Do you want to hold your position overnight? If you are in a job, do you have time to trade in the evening or the night? What time best suits you? Make these things very clear in your mind before you start trading.

Learn the art of entry and exit. It is essential for your success. Should it be single entry, single exit? Should it be multiple entries, single exit? Should it be single entry, multiple exits? Should it be multiple entry, multiple exits?

You should understand the money management principles. It is good money management that will make you survive in the long run. Never ever put more than 3% of your equity at stake at one time. Understand how to calculate the risk/reward ratio.

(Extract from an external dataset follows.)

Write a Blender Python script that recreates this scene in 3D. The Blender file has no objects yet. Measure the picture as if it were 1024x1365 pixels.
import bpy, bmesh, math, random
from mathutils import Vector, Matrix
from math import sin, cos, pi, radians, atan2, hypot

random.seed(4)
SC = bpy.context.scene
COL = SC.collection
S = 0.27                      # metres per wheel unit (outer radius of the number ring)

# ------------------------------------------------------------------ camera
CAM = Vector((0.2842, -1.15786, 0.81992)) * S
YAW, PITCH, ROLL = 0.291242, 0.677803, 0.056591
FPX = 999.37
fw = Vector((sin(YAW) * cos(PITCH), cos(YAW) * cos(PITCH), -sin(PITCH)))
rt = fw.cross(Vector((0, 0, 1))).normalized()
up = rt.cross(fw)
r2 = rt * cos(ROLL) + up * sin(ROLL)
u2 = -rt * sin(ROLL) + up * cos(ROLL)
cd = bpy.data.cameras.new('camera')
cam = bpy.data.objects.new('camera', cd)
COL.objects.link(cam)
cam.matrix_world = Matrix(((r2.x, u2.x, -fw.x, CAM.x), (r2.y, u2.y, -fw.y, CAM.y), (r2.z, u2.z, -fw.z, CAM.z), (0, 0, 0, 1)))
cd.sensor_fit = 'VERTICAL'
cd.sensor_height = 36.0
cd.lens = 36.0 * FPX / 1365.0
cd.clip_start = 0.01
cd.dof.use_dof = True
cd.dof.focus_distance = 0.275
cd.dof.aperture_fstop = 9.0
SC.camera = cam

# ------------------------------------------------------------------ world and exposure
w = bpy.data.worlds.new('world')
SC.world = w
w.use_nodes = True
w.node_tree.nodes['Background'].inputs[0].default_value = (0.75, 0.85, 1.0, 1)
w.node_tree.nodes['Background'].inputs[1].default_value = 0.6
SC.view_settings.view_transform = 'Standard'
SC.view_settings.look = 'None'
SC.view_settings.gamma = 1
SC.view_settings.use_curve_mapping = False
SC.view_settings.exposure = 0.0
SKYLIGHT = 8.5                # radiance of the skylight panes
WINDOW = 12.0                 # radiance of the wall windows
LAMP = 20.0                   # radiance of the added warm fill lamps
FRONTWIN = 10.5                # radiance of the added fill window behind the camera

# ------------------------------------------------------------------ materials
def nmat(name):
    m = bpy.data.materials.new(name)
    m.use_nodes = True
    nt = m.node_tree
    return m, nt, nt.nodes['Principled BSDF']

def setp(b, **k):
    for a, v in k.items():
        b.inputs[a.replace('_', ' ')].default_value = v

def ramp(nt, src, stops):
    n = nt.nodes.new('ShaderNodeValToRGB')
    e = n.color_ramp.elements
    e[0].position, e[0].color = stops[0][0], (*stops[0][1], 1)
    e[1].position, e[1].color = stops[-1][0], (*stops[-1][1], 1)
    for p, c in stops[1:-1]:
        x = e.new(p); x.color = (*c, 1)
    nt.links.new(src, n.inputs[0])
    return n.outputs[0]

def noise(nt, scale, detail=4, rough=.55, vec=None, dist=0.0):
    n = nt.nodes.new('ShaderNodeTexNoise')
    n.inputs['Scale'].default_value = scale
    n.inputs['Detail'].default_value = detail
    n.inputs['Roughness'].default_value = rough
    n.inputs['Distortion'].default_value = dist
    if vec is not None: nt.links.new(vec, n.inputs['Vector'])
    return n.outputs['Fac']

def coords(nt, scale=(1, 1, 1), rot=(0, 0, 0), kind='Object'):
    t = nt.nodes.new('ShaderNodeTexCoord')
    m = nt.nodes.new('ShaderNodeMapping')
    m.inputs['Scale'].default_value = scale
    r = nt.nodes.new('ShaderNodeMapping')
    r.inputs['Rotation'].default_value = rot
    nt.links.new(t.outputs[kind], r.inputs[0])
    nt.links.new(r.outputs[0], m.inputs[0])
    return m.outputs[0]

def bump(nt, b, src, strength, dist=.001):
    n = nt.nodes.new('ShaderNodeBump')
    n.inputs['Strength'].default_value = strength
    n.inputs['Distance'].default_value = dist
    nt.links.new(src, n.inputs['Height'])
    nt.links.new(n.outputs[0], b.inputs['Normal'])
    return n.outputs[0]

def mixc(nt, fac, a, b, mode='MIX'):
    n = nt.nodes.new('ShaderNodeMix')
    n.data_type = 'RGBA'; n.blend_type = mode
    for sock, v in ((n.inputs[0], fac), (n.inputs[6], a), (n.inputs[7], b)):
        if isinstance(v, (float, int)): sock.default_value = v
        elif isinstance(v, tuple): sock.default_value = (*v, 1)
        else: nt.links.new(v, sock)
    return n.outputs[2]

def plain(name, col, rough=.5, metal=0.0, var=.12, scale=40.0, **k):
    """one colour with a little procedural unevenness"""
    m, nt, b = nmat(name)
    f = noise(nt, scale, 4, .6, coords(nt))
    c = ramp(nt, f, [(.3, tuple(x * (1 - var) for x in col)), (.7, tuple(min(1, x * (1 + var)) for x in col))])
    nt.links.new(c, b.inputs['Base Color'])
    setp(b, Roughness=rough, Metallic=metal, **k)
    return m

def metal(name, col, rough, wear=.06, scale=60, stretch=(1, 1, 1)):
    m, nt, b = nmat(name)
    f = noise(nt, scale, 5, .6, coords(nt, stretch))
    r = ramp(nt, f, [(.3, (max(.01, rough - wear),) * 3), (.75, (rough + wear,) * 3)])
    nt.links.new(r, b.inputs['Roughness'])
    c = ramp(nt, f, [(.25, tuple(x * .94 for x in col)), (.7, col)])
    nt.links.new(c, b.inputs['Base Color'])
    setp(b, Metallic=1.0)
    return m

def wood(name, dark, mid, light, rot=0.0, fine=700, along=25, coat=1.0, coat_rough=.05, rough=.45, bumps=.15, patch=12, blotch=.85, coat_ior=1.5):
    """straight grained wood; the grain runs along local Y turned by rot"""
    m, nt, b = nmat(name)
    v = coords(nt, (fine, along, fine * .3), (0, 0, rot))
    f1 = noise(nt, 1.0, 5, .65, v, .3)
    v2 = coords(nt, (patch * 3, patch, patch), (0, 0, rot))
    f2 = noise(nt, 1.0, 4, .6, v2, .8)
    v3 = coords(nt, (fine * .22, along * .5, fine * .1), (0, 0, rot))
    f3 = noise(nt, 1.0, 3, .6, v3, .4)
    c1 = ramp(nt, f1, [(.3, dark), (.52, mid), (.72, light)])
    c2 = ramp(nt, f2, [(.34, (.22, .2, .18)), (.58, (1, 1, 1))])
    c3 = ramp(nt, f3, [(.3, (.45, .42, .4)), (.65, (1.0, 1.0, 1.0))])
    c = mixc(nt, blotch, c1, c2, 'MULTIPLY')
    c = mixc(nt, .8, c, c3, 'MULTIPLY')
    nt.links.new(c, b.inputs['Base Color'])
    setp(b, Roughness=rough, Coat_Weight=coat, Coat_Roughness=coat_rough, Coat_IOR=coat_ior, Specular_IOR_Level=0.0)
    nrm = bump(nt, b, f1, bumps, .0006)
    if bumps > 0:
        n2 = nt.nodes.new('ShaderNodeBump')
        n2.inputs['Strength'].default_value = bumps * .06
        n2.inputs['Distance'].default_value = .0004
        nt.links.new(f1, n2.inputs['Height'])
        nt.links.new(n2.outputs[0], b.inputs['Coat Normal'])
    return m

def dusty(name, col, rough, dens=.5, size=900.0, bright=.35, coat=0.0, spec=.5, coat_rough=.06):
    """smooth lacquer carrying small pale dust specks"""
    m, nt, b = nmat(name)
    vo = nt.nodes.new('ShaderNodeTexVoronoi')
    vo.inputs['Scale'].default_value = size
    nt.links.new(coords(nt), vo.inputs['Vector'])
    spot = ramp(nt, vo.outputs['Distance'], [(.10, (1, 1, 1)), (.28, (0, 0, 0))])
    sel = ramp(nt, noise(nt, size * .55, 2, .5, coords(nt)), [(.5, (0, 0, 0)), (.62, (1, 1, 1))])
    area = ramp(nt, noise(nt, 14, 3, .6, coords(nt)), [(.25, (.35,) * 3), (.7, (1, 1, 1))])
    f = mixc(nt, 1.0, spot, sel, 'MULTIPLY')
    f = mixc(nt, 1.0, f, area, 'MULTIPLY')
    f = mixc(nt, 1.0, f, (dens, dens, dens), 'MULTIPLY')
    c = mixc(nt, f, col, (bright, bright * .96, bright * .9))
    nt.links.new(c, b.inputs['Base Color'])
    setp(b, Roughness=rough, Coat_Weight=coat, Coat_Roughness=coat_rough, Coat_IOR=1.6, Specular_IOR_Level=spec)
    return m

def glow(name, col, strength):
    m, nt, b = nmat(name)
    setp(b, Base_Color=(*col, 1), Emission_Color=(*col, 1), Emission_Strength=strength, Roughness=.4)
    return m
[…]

Now, take a test drive of the forex system by back testing and forward testing. Back testing can be done on Metatrader and other platforms that are freely available. Forward test your strategies on a demo account with live data.

A better method would be to open a mini account and try to test it live with a small amount of money. You will not lose much money this way but will be playing against your emotions.

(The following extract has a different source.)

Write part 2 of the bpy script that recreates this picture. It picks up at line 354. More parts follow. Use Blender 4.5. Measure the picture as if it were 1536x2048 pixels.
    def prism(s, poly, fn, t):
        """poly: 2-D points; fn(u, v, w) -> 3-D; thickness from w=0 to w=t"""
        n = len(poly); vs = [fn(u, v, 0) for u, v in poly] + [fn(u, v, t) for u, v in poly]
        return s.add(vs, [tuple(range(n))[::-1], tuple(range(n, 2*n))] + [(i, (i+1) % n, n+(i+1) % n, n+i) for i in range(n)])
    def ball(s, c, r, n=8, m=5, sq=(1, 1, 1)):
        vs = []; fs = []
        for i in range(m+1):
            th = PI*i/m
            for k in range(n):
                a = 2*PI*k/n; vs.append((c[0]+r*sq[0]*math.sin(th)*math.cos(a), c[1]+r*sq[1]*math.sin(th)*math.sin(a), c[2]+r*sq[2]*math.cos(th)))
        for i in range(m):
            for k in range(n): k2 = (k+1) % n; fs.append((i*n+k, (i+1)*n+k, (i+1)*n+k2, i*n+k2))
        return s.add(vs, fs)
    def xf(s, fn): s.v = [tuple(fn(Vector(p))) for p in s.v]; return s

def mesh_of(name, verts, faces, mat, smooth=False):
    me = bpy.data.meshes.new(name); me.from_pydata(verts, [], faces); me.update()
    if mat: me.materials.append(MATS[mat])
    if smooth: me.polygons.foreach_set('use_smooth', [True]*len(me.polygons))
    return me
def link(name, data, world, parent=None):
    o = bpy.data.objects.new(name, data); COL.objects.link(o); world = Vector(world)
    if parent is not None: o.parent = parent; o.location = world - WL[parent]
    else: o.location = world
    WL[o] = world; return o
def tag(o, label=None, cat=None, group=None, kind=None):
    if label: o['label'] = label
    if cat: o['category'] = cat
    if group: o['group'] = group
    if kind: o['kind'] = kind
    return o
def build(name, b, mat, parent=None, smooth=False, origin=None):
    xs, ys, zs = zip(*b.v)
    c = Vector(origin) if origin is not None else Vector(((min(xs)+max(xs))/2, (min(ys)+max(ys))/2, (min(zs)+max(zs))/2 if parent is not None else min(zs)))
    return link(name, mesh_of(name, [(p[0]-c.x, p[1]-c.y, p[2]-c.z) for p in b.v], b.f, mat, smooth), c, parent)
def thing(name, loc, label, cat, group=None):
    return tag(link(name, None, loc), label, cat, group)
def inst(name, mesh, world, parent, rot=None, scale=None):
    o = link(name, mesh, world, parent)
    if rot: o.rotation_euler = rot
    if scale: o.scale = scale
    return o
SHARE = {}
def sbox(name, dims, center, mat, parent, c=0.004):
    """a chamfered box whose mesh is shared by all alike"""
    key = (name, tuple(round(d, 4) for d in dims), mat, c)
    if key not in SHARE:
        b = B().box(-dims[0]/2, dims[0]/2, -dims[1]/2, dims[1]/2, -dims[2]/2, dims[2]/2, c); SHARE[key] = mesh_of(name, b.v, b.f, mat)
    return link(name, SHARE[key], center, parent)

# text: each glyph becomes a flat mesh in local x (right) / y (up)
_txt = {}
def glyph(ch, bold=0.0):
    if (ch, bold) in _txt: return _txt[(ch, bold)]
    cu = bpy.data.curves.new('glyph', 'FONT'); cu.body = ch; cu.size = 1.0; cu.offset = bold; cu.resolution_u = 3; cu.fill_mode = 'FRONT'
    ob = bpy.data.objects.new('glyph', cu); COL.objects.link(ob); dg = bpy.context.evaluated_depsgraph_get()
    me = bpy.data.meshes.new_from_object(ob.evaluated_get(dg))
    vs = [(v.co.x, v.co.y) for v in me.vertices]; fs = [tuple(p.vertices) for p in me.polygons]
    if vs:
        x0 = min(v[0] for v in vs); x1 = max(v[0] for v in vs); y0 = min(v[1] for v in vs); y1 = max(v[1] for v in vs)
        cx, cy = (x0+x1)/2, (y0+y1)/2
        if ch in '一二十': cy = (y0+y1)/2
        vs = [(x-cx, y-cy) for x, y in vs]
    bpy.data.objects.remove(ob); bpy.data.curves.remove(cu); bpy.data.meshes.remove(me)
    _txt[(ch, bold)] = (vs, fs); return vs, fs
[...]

In the end, trading is all about developing discipline and controlling emotions. You don’t get this feel in demo trading when you know nothing is at stake and you are under no stress.

Get intimate with your strategies. There are two primary types of trading strategies—one that has a high percentage of profitable trades and one that has a high profit factor.

The key here is to know exactly what type of market environment your strategy performs well in and what type of market environment your strategy fails in, because only then will you know when it is time to pull the plug.

Know how much drawdown you can afford on your account. You can establish a bench mark figure using a back test for each trading strategy. Decide before hand how much drawdown is acceptable before you need to pull the plug out of the trade.

The last step of thinking or trading like a hedge fund manager is self reflection. Oftentimes we become so absorbed with trading that we do not notice the obvious.

This is why it is important to spend some time on a weekly or monthly basis to go over or reflect on your trading. You need to establish a certain ROI level for yourself and keep on tweaking your trading strategies until you start achieving that figure.